There are, for instance, tensions between the first goal (maintaining stability) and the last (promoting disarmament). If you really believe the primary purpose of arms control is to maintain stability, you almost certainly believe that cutting nuclear weapon numbers rapidly is dangerous. It increases the probability (even absent cheating) that at some given moment one side might have many more nuclear weapons than the other—exactly the kind of imbalance that is dangerous according to Cold War arms control theories. You probably also believe bilateral treaties should remain the focus of arms control. On the other hand, if you believe the primary purpose of arms control is disarmament then you presumably want to see large, fast cuts, probably by all states with nuclear weapons.

Another example illustrating this same tension concerns verification arrangements. If you believe stability is where it’s at then you probably want complex warhead counting rules and intrusive verification arrangements to boot. START, for instance, permits US and Russian inspectors to count the number of shrouded re-entry vehicles mounted on ballistic missiles. In contrast, if you believe disarmament should be the driver of arms control then you believe that the purpose of arms control is to convince the rest of the world of the nuclear weapon states’ good intentions. Verification is still important but now it would best be conducted by international inspectors. However, in the short to medium term at least, there seems little prospect of the US and Russia granting international inspectors the kind of intrusive access rights they do for each other’s nationals. Hence, it seems likely that, for the time being, internationally-verified arms control agreements will have to focus on missile and launchers not warheads—something that would seem like a retrograde step to a ‘classical’ Cold War arms controller.

I don’t want to overstate my argument here. I’ve obviously chosen the two objectives from the list that are most in tension. However, I do believe that arms control can’t do everything at once. It’s important to discuss whether stability and disarmament are partly contradictory aims and, if so, which is more important. Given there is a good chance we will see an arms control revival in the next few years, arms controllers need a clear picture of what their priorities should be and which of their objectives might be in tension before they start drafting the next generation of treaties. Only that way can those treaties be as effective as they possibly can.

Comments

  1. anon (History)

    Actually, you need to take a step back and ask an even more basic question. What is arms control? Is it formal, formulaic treaties, with detailed definitions, counting rules, and monitoring provisions that guarantee some level of equivance between the participants at the outcome? Or could it be a unilateral, reciprocal process, where each side does what it wants with its own forces, while both sides agree on the direction, and possibly end point of the process, but they do this without formal treaties, definitions, or counting rules, and possibly without equivalance at the end (think the 1991 PNIs)? Or is it something in between, with maybe the cooperative management of force structure and force posture changes. The sides could not only agree on where they are going, but generally agree on how they will get there, even if they don’t use a detailed, formulaic formal treaty.

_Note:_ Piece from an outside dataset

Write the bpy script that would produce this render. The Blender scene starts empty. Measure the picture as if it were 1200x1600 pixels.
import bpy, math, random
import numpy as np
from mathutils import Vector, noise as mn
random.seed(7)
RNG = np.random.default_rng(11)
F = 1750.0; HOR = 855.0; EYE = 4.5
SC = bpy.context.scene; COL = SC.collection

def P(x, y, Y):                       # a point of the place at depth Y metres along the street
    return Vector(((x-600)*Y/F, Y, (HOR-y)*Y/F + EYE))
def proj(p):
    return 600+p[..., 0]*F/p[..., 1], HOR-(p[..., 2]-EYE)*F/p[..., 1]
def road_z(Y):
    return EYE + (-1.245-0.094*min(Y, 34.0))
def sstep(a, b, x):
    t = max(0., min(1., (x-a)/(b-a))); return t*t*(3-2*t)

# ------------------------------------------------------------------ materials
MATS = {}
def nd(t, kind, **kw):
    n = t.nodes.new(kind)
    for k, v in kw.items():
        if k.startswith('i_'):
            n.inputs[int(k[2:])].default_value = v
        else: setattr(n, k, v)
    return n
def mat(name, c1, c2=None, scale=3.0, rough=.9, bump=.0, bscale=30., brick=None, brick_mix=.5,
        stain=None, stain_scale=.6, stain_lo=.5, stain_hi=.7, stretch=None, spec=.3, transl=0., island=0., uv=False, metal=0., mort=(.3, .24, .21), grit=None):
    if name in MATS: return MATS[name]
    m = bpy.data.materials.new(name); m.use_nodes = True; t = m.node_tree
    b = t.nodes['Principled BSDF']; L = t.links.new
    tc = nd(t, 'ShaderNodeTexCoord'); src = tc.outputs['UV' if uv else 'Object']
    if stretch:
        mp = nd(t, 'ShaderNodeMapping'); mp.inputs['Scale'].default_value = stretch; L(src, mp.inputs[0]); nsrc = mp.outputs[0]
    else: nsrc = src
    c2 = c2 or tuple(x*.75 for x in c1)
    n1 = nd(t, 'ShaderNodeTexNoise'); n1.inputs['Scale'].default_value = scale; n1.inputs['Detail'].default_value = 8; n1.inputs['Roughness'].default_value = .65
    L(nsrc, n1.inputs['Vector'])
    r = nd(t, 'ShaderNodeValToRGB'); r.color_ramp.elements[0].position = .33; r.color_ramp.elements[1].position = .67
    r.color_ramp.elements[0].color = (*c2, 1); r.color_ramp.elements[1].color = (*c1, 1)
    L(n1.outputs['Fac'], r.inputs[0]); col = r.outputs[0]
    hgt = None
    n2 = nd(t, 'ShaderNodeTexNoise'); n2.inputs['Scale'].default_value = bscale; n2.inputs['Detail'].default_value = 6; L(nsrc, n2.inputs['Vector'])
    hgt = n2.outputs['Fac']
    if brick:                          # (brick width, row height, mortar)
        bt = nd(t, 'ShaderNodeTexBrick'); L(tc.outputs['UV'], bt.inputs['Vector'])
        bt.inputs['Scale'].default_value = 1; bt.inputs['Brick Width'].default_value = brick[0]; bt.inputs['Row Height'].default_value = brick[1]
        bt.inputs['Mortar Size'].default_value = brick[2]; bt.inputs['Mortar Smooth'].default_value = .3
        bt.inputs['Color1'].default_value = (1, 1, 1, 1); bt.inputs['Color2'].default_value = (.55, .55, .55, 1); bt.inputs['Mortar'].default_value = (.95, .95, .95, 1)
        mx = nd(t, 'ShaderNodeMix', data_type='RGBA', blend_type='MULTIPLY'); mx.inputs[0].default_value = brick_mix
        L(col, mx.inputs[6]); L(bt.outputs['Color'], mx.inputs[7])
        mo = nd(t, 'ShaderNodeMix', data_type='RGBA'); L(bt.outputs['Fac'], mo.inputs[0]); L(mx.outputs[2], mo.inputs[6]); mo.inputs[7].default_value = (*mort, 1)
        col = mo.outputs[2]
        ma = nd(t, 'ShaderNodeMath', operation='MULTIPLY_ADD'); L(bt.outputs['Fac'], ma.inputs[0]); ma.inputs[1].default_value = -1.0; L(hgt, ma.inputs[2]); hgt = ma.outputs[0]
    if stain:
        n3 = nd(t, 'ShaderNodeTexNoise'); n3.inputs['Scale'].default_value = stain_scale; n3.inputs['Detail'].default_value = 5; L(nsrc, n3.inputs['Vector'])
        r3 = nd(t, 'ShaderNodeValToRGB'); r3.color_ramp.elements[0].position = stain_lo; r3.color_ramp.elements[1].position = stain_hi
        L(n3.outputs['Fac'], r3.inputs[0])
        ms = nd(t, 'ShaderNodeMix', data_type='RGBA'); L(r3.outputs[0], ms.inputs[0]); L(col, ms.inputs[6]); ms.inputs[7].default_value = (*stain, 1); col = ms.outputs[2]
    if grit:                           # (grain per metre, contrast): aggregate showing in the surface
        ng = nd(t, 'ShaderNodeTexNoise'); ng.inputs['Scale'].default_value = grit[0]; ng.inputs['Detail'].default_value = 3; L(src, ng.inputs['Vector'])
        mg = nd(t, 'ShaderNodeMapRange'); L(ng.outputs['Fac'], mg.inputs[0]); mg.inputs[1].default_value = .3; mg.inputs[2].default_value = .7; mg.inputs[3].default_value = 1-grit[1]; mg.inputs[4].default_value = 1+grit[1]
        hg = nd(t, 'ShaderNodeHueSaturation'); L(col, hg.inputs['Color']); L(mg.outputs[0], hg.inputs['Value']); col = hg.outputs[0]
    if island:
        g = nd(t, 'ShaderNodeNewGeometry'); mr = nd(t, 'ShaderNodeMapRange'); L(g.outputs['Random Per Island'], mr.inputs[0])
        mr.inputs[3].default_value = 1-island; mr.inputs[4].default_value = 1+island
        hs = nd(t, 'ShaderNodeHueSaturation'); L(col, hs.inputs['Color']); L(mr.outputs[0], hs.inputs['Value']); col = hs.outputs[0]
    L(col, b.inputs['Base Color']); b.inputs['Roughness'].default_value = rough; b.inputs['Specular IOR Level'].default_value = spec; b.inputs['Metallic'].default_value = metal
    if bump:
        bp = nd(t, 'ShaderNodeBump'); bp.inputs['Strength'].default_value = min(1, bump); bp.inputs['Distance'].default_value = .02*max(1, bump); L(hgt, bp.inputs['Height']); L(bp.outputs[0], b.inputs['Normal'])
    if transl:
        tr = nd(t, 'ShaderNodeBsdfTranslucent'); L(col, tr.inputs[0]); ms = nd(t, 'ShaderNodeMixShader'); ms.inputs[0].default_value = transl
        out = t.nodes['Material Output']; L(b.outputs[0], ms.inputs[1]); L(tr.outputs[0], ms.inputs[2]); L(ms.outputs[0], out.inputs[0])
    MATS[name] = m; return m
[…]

    Answer me that, then I’ll tell you what I want to achieve with arms control (and my set of possible goals have different names, although I think stability stays on the list, you also have predictability, transparency, and possibly a measure of flexibility.)

  2. J.

    This is a very helpful post. Thanks.

  3. kme

    Although, as you’ve highlighted, they can sometimes be in conflict, I don’t believe that strategic stability and disarmament are contradictory aims.

    Disarmament should be the end goal that arms control works actively towards, and strategic stability should be a condition that is maintained throughout the process. That is, arms control should aim for a series of steps that each move towards disarmament, but each taken in a way that maintains stability in the immediate term.

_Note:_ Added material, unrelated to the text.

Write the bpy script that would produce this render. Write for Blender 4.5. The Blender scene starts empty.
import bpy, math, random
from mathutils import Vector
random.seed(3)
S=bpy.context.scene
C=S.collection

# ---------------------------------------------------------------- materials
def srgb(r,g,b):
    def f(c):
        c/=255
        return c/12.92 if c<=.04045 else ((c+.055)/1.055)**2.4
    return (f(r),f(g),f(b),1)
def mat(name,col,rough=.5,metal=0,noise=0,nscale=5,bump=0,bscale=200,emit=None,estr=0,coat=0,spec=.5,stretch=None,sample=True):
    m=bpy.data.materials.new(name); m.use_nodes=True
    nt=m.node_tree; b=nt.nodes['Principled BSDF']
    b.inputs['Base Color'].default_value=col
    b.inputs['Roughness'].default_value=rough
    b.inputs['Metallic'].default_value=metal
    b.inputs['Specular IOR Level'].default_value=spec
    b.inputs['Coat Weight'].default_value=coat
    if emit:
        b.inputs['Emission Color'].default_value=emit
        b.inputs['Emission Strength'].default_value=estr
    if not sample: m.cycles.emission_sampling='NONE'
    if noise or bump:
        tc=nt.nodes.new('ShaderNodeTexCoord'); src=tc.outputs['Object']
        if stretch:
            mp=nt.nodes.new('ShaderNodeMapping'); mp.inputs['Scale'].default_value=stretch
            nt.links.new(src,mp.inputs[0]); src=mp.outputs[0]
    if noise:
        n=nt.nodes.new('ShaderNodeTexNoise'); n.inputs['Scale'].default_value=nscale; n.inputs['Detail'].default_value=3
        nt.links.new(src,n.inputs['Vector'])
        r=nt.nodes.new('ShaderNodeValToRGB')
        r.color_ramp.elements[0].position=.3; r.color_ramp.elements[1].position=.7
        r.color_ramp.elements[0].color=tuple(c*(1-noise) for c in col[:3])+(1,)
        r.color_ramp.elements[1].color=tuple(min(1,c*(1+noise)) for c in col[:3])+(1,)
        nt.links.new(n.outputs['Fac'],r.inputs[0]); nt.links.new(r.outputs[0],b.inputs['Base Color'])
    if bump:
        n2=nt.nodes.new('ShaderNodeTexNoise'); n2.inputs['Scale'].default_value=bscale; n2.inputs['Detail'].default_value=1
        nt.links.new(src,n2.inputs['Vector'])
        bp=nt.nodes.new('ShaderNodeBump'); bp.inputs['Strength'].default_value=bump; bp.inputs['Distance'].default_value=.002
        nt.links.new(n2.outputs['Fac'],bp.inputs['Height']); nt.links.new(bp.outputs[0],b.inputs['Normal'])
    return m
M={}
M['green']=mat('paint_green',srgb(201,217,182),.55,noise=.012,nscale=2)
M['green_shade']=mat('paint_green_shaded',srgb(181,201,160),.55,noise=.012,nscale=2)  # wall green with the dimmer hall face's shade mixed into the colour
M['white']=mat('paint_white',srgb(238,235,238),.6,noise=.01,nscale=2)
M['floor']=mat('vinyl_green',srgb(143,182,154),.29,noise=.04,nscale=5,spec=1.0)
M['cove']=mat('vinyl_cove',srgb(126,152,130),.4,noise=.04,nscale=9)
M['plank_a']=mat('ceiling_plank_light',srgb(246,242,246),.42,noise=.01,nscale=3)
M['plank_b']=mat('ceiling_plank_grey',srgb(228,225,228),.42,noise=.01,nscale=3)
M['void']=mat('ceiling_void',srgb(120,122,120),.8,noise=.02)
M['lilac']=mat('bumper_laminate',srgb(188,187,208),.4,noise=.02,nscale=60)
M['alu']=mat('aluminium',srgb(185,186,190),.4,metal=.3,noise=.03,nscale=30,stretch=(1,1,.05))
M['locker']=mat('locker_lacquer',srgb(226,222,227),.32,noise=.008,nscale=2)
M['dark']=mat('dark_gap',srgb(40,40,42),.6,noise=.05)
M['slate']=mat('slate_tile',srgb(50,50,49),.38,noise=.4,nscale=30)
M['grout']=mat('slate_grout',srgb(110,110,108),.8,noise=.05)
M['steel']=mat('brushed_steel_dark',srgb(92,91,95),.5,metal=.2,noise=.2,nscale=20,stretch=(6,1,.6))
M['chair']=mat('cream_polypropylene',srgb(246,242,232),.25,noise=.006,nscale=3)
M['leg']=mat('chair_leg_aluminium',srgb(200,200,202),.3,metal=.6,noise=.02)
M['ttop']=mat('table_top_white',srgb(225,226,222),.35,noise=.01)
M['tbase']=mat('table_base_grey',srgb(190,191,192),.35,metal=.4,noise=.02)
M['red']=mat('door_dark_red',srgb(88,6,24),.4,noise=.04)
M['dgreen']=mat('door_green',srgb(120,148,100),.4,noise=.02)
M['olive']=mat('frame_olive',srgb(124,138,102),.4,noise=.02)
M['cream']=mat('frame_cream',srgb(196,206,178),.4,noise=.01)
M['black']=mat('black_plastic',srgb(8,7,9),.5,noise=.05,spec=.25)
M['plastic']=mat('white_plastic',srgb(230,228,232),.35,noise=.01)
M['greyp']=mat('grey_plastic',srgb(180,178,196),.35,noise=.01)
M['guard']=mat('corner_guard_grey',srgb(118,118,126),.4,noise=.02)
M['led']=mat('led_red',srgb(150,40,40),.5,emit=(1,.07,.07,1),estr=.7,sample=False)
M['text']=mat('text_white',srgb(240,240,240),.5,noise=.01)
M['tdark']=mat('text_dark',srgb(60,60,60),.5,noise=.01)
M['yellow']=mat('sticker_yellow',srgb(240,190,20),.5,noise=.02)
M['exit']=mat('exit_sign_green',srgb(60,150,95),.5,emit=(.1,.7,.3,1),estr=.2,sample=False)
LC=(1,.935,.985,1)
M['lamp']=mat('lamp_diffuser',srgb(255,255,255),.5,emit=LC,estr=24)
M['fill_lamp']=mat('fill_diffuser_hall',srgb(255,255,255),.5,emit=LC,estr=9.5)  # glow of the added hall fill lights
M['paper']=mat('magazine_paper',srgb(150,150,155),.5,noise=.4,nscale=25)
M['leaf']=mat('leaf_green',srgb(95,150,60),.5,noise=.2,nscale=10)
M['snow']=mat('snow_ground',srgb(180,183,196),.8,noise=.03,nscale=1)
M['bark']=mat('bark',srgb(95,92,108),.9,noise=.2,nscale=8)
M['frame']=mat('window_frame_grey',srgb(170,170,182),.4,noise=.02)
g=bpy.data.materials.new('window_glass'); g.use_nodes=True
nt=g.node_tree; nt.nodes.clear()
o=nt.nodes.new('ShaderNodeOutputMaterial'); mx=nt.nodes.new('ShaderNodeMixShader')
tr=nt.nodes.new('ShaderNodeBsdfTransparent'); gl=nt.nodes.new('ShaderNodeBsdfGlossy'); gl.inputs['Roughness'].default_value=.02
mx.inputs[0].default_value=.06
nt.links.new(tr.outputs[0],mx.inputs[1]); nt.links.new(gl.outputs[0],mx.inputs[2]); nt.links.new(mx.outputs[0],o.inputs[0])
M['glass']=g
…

    Stability is an essential, disarmament is a goal.

  4. Mark Gubrud

    Actually, I don’t see that you have made a cogent argument that all of the purposes you listed cannot be served at the same time.

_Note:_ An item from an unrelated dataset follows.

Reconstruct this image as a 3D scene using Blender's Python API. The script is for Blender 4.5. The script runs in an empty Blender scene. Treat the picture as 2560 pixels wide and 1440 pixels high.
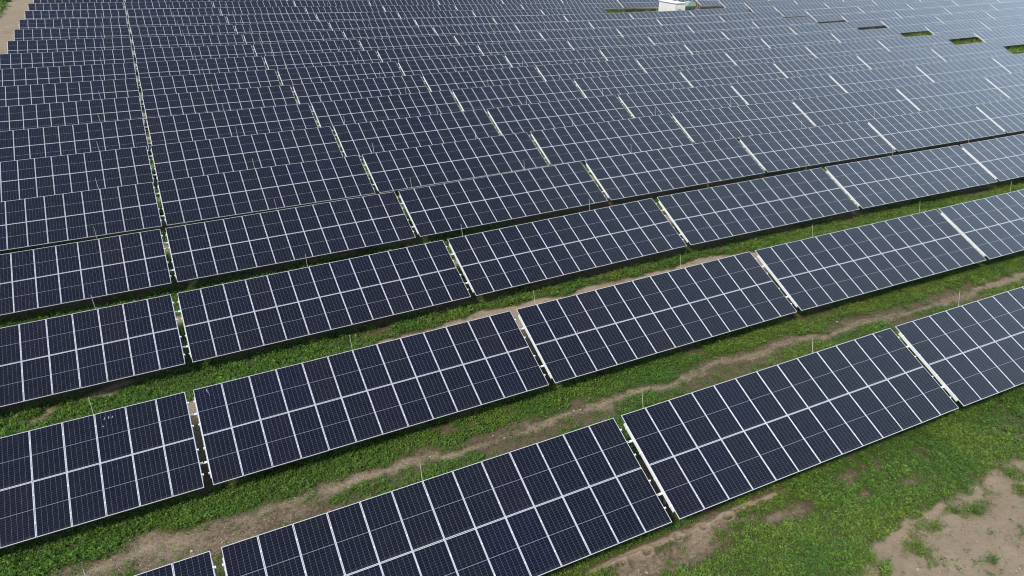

    Even if there is tension in the sense that an arms control strategy or regime that serves some of them maximally might fail to serve others, this does not imply that a happy medium cannot be found which serves all of these purposes.

    I think we should also ask another question. What are weapons for?

  5. hass (History)

    “Arms Control” is to ensure the continued military superiority of the few over the many, under the guise of maintaining peace and security. Come on, you know this already.

  6. Eugene Miasnikov (History)

    I agree, that strategic stability and disarmament may not contradict to each other.

    The problem is defining “strategic stability” so that all interested parties would accept that definition. History of U.S.- Soviet negotiations shows that there were always disagreements on which systems should be counted as “strategic” or, in other words, effect strategic stability. In particular, the Soviet (and now Russian) side always considered submarine launched cruise missiles as “strategic”, the U.S. side never accepted that. Nevertheless, both sides found a compromise (START Treaty) to reduce their arms.

    At current circumstances, the broadening gap between the Russian and U.S. understandings of strategic stability makes extremely difficult to agree on steps to reduce their arms bilaterally in “old” (START) fashion, though both sides have no intention to build up their forces.

  7. WD (History)

    Two assumptions worth questioning in this part of your post:

    “If you really believe the primary purpose of arms control is to maintain stability, you almost certainly believe that cutting nuclear weapon numbers rapidly is dangerous. It increases the probability (even absent cheating) that at some given moment one side might have many more nuclear weapons than the other—exactly the kind of imbalance that is dangerous according to Cold War arms control theories.”

    First, by ‘rapidly’ you are all but insinuating ‘precipitously’. Why this assumption/insinuation?

    You also refer – correctly – to our reliance on ‘Cold War theories’. This is precisely the problem with the way many people are thinking about strategic stability and deterrence today. It’s no longer a simple two-player game, and many of our old Cold War assumptions about preemption and counter-force don’t hold up so well anymore. I recently heard a great paper about the stability of low numbers, but it was great for 1986, not 2007. This is not at all to imply we do not have to think through many difficult questions, or that some do not remain the same, but many are very different and many which linger have qualitatively shifted.

  8. Lao Tao Ren (History)

    How about doing a summary of this post in Chinese, put it on signs in characters big enough for someone in the audience to read, and parade it with the Olympic athletes during the opening ceremonies?